Lyndon Johnson. Surely Rubio might have heard the name. It was Johnson who mired the nation in Vietnam, leading to nearly 60,000 U.S. casualties.

After his election by the U.S. Supreme Court, during the Cheney administration, George W. Bush managed to plunge the country into a needless war in Iraq, lose 8 million jobs, implode the real estate markets and turn the Constitution into a bubble gum wrapper. Divisive? Nah.

Many other Americans have proven to be pretty darn divisive: the red-baiting Joe McCarthy; George Wallace; South Carolina's own racist-in-residence, Strom Thurmond, the playboy of the West Wing, Bill Clinton; and of course the hucksters of the radio dial, Rush Limbaugh, Glenn Beck and Sean Hannity.

The vice presidential pick is supposed to be something of an attack dog. But is Mitt Romney seriously thinking about a running mate who can only chase his tail and still thinks he's in the hunt?

Rubio was only getting warmed up, hinting that those who have attended Harvard and Yale are out of touch with the real world. That was a not-too-subtle swipe at Obama, who went to Harvard's law school.

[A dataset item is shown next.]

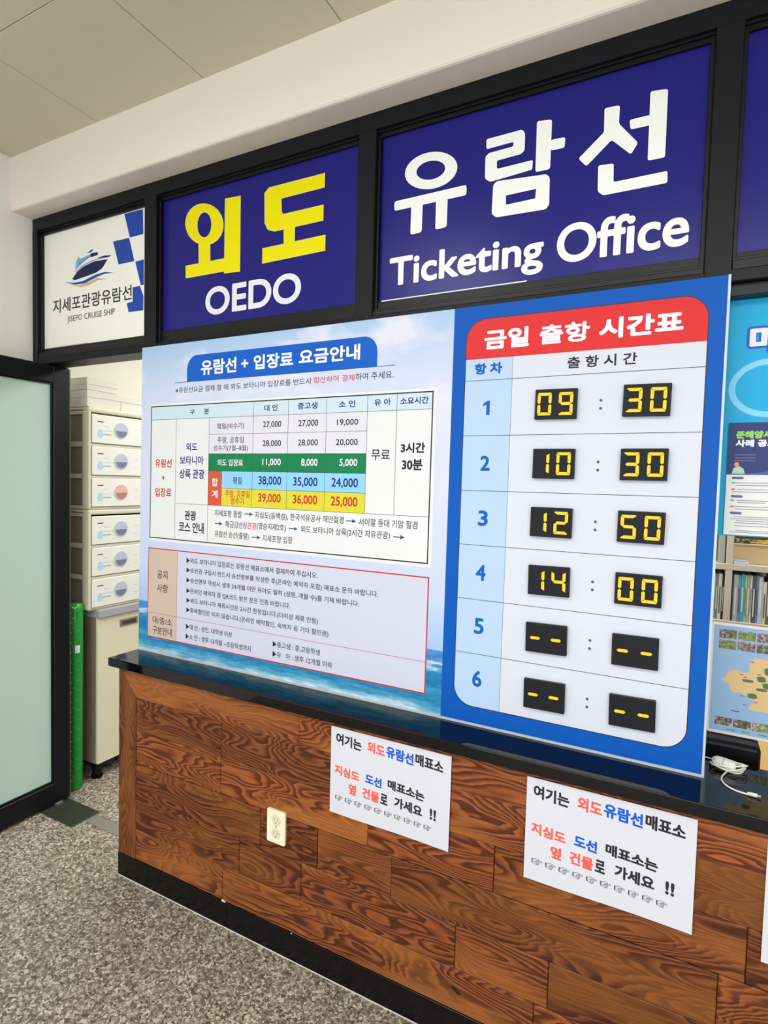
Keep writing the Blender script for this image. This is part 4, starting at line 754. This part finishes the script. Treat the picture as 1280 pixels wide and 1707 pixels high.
# roll of green wrapping
wr = thing('wrapping_roll', (.055, .175, 0), 'tall green wrapping roll with white sprout marks beside the cabinet', 'roll')
GRN = mat('green_wrap', (30, 150, 58), .3, spec=.5, var=.25, vscale=40)
bm = new_bm(); prof = [(0, .026), (.01, .033), (.9, .034), (.925, .031), (.93, .010)]
n = 20
rings = [[bm.verts.new((.055+r_*math.cos(2*PI*k/n)*(1+.03*math.sin(5*k)), .175+r_*math.sin(2*PI*k/n), z)) for k in range(n)] for z, r_ in prof]
for A, B in zip(rings[:-1], rings[1:]):
    for k in range(n): bm.faces.new((A[k], A[(k+1) % n], B[(k+1) % n], B[k]))
bm.faces.new(rings[-1])
link('wrap', bm, GRN, wr, True)
bm = new_bm()
bm2 = new_bm()
def leaf(ang, z, s, bm=bm):
    c = Vector((.055+.0352*math.cos(ang), .175+.0352*math.sin(ang), z)); t = Vector((-math.sin(ang), math.cos(ang), 0)); u = Vector((0, 0, 1)); nn = Vector((math.cos(ang), math.sin(ang), 0))
    for sg in (-1, 1):
        pts = [c, c+t*sg*s*.5+u*s*.35, c+t*sg*s+u*s*.9, c+t*sg*s*.3+u*s*.8]
        bm.faces.new([bm.verts.new(p+nn*.0008) for p in (pts if sg > 0 else pts[::-1])])
for k in range(18):
    z = .05+k*.049
    leaf(-1.25, z, .011); leaf(-.35+.1*(k % 2), z+.01, .010, bm2); leaf(-.8+.1*(k % 2), z+.024, .009 if k < 17 else .013, bm2 if k < 16 else bm)
tag(link('sprout_mark', bm, mat('sprout_white', (226, 238, 218), .5), wr), kind='stuff')
tag(link('sprout_mark', bm2, mat('sprout_pale_green', (84, 180, 90), .4), wr), kind='stuff')
bm = new_bm(); 
A = [(-.62+.12*q) for q in range(6)]
for q in range(5):
    P = [(.055+.0364*math.cos(A[q+e]), .175+.0364*math.sin(A[q+e]), z) for e, z in ((0, .690), (1, .690), (1, .727), (0, .727))]
    bm.faces.new([bm.verts.new(p) for p in P])
link('sticker', bm, mat('sticker_white', (230, 232, 232), .5), wr)
# crumpled bag under the cabinet
random.seed(3); bm = new_bm(); bmesh.ops.create_icosphere(bm, subdivisions=3, radius=1)
for v in bm.verts:
    k = 1+random.uniform(-.18, .18); v.co = Vector((-.03+v.co.x*.05*k, .40+v.co.y*.05*k, max(.0, .036+v.co.z*.036*k)))
single('crumpled_bag', bm, mat('dark_plastic_bag', (60, 66, 72), .25), 'small crumpled dark plastic bag on the floor under the cabinet', 'bag')

# ------------------------------------------------------------------ right side: banner, poster, map board, bookcase
bn = thing('hanging_banner', (3.10, .060, 2.05), 'cyan hanging banner with a pale ring right of the big board', 'banner')
link('banner_sheet', box(2.7395, .060, 1.446, 3.46, .062, 2.0485), mat('banner_cyan', (30, 166, 214), .45), bn)
link('ring', flat(new_bm(), [[(2.832+.084*math.cos(2*PI*k/48), 1.806+.070*math.sin(2*PI*k/48)) for k in range(48)], [(2.832+.070*math.cos(2*PI*k/48), 1.806+.056*math.sin(2*PI*k/48)) for k in range(48)]], .0596), mat('banner_ring', (130, 204, 236), .45), bn)
link('letter_outline', text(new_bm(), '매표소', 2.780, 1.884, 3.03, 1.962, .0592, .007, 10), mat('banner_outline_blue', (44, 92, 186), .45), bn)
link('lettering', text(new_bm(), '매표소', 2.786, 1.890, 3.024, 1.956, .0586, .0032, 8), ink('white'), bn)
po = thing('poster', (2.93, .055, 1.449), 'navy and white contest poster pinned over the lower part of the cyan banner', 'poster')
link('poster_sheet', box(2.7535, .0545, 1.449, 3.10, .0555, 1.7235), mat('poster_white', (220, 222, 220), .5), po)
link('poster_heading', rects(new_bm(), 2.7535, 1.597, 3.10, 1.7235, .0542), mat('poster_navy', (52, 62, 112), .45), po)
link('lettering', text(new_bm(), '준해양사고', 2.769, 1.6845, 2.862, 1.7035, .0539, .0012), mat('poster_lime', (150, 206, 90), .45), po)
link('lettering', text(new_bm(), '사례 공모전', 2.769, 1.6645, 2.872, 1.6825, .0539, .0012), ink('white'), po)
fg = new_bm(); flat(fg, [[(2.764, 1.599), (2.792, 1.599), (2.788, 1.612), (2.779, 1.618), (2.768, 1.614)]], .0539)
link('printed_figure', fg, mat('poster_mint', (168, 206, 178), .5), po)
fg = new_bm(); flat(fg, [[(2.7735+.005*math.cos(k), 1.622+.0055*math.sin(k)) for k in [2*PI*q/14 for q in range(14)]]], .0538)
link('printed_figure', fg, mat('poster_peach', (228, 150, 130), .5), po)
fg = new_bm(); flat(fg, [[(2.80, 1.600), (2.83, 1.604), (2.86, 1.612), (2.90, 1.606), (2.95, 1.618), (3.0, 1.608), (3.10, 1.612), (3.10, 1.598), (2.80, 1.598)]], .0539)
link('printed_wave', fg, mat('poster_wave', (72, 96, 160), .5), po)
bm = new_bm()
for z in (1.589, 1.544, 1.503): flat(bm, [rrect(2.765, z-.003, 2.790, z+.003, .003, 4)], .0540)
link('printed_pill', bm, mat('poster_slate', (96, 104, 140), .5), po)
bm = new_bm(); random.seed(8)
for z in (1.577, 1.571, 1.561, 1.555, 1.534, 1.529, 1.519, 1.513, 1.494, 1.489, 1.484, 1.479, 1.472, 1.460, 1.456): rects(bm, 2.767+random.choice((0, .008, .012)), z-.0008, 2.86+random.uniform(-.03, .2), z+.0008, .0540)
for z in (1.645, 1.638, 1.631): rects(bm, 2.769, z-.0006, 2.812, z+.0006, .0539)
link('printed_line', bm, mat('poster_grey_text', (136, 140, 150), .5), po)
bm = new_bm()
for z, c in ((1.577, 0), (1.534, 0)): rects(bm, 2.765, z-.0022, 2.773, z+.0022, .0538)
link('printed_mark', bm, mat('poster_green_mark', (120, 190, 130), .5), po)
bm = new_bm()
for z in (1.561, 1.519): rects(bm, 2.765, z-.0022, 2.773, z+.0022, .0538)
link('printed_mark', bm, mat('poster_pink_mark', (226, 110, 120), .5), po)

# illustrated map board standing on the black equipment
mp = thing('map_board', (3.0, .2, .8935), 'pale blue illustrated island map board behind the counter at the right edge', 'map')
link('board_panel', flat(new_bm(), [rrect(2.7485, .8955, 3.32, 1.199, .006, 4)], .2002, .006), mat('map_border_white', (226, 224, 224), .3), mp)
link('map_print', rects(new_bm(), 2.754, .903, 3.312, 1.193, .2), mat('map_sea_blue', (150, 182, 216), .35), mp)
link('land_print', flat(new_bm(), [[(2.777, 1.047), (2.787, 1.054), (2.791, 1.066), (2.802, 1.074), (2.815, 1.077), (2.828, 1.071), (2.842, 1.075), (2.838, 1.09), (2.842, 1.106), (2.853, 1.115), (2.90, 1.112), (3.05, 1.12), (3.12, 1.06), (3.05, 1.0), (2.93, .975), (2.868, .973), (2.842, .974), (2.845, .986), (2.854, .995), (2.841, 1.01), (2.831, 1.01), (2.824, 1.018), (2.808, 1.012), (2.8, 1.021), (2.796, 1.036), (2.784, 1.039)]], .1997), mat('map_sand', (222, 192, 136), .45), mp)
PH = [photo_print('thumb_dark', [(40, 44, 36), (70, 78, 52), (112, 104, 84), (196, 190, 184)], 95), photo_print('thumb_green', [(54, 66, 38), (104, 122, 56), (150, 150, 90), (176, 200, 220)], 90), photo_print('thumb_rock', [(34, 34, 38), (92, 84, 70), (150, 138, 120), (206, 200, 196)], 110)]
for k in range(12):
    x = 2.767+.0433*k
    for z0, z1, q in ((1.1585, 1.1825, 0), (1.1295, 1.1535, 1), (.9195, .9415, 2)):
        link('photo_print', rects(new_bm(), x, z0, x+.040, z1, .1997), PH[(k+q) % 3], mp)
        link('photo_tag', rects(new_bm(), x, z1-.005, x+.008, z1, .1995), mat('map_pink', (208, 110, 150), .5), mp)
bm = new_bm()
for (x, z, a, b) in ((2.838, 1.051, .012, .004), (2.868, 1.060, .009, .008), (2.870, 1.032, .012, .004), (2.850, 1.012, .010, .007), (2.882, 1.044, .010, .008), (2.882, 1.083, .008, .010), (2.92, 1.05, .02, .02)):
    flat(bm, [[(x+a*math.cos(2*PI*k/12)*(1+.2*(k % 3)), z+b*math.sin(2*PI*k/12)) for k in range(12)]], .1994)
link('landmark_print', bm, mat('map_green', (86, 120, 78), .5), mp)
bm = new_bm()
for (x, z) in ((2.832, 1.060), (2.823, 1.066), (2.846, 1.103), (2.826, 1.008), (2.834, .985), (2.858, .996), (2.862, 1.072)): rects(bm, x-.004, z-.0015, x+.004, z+.0015, .1993)
link('marker_print', bm, mat('map_magenta', (190, 96, 150), .5), mp)
link('boat_print', flat(new_bm(), [[(2.801, .9655), (2.806, .962), (2.822, .962), (2.824, .9645), (2.812, .9645)]], .1996), mat('map_boat', (90, 84, 90), .5), mp)
bm = new_bm()
for x in (2.795, 2.83, 2.868, 2.905): rects(bm, x, .9095, x+.02, .912, .1997)
link('caption_print', bm, mat('map_caption', (104, 120, 150), .5), mp)

# black equipment body below the map board
eq = thing('office_machine', (2.80, .23, .74), 'black machine with a rounded corner behind the worktop, under the map board', 'machine')
link('machine_body', box(2.55, .150, .724, 2.872, .34, .8925, .012, 3), mat('machine_black', (16, 17, 19), .35), eq)
link('machine_foot', box(2.57, .16, .72, 2.85, .33, .726, .002), mat('machine_grey', (60, 62, 64), .5), eq)
link('vent_slot', box(2.60, .1485, .845, 2.70, .1505, .85), SLOT, eq)
single('memo_sheet', box(2.80, .112, .7205, 2.93, .146, .7235, .001), PAPER, 'scrap of white paper on the desk beside the black machine', 'paper')
dk = thing('office_desk', (3.2, .5, 0), 'light tan wooden desk behind the black worktop at the right', 'desk')
link('desktop', box(2.0, .108, .690, 4.6, .86, .720, .003), mat('tan_wood', (214, 176, 116), .45, var=.1, vscale=9), dk)
for x in (2.05, 4.5):
    for y in (.14, .80): link('leg', box(x-.02, y-.02, 0, x+.02, y+.02, .690, .002), STEEL, dk)

# bookcase
BY = 1.60
bc = thing('bookcase', (3.1, 1.75, 0), 'beige metal bookcase full of folders against the office back', 'bookcase')
BEI = mat('beige_bookcase', (206, 198, 178), .45)
BX0, BX1 = 2.0, 4.55
link('side_panel', box(BX0-.02, BY, 0, BX0, BY+.36, 2.0, .002), BEI, bc); link('side_panel', box(BX1, BY, 0, BX1+.02, BY+.36, 2.0, .002), BEI, bc)
link('back_panel', box(BX0, BY+.35, .02, BX1, BY+.36, 2.0), BEI, bc)
for z in (.06, .34, .645, .921, 1.197, 1.52, 1.80, 1.98): link('shelf', box(BX0, BY, z-.016, BX1, BY+.35, z+.014, .002), BEI, bc)
for x in (2.868, 3.72): link('divider', box(x-.001, BY+.001, .07, x+.028, BY+.35, 1.98, .002), BEI, bc)
BK = [(2.800, 2.815, 'dark grey', (70, 70, 74), .222), (2.816, 2.830, 'pale green', (186, 200, 186), .225), (2.831, 2.841, 'patterned grey', (136, 132, 126), .222), (2.842, 2.857, 'white', (214, 216, 212), .224), (2.858, 2.8665, 'dark maroon', (66, 36, 36), .222),
      (2.897, 2.904, 'charcoal', (70, 74, 82), .222), (2.905, 2.925, 'pale grey-blue', (178, 190, 196), .226), (2.926, 2.934, 'silver grey', (150, 154, 156), .224), (2.935, 2.951, 'bright cyan', (60, 178, 208), .229), (2.952, 2.959, 'pale lime', (206, 214, 120), .226), (2.960, 2.973, 'light grey', (170, 174, 176), .227), (2.974, 2.981, 'white ribbed', (222, 222, 216), .226),
      (2.982, 2.996, 'slate', (92, 98, 106), .227), (2.997, 3.006, 'steel blue', (122, 142, 172), .228), (3.007, 3.024, 'white and blue', (196, 206, 216), .224), (3.025, 3.039, 'ivory', (216, 208, 186), .200), (3.040, 3.054, 'dull brown', (120, 104, 84), .205), (3.055, 3.075, 'teal', (60, 120, 130), .220), (3.076, 3.092, 'cream', (220, 214, 190), .225)]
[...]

Uh, Sen. Rubio? Mitt Romney, the chap you are fawning over like a Lady Gaga groupie? He went to Harvard. Probably not the brightest move to impugn the nominee's school.

Rubio has inherited Gingrich's rhetorical mantle of grand, absolutist, twaddle-filled statements. When it comes to notoriously divisive figures in American history, he opted to study at the foot of a grandmaster.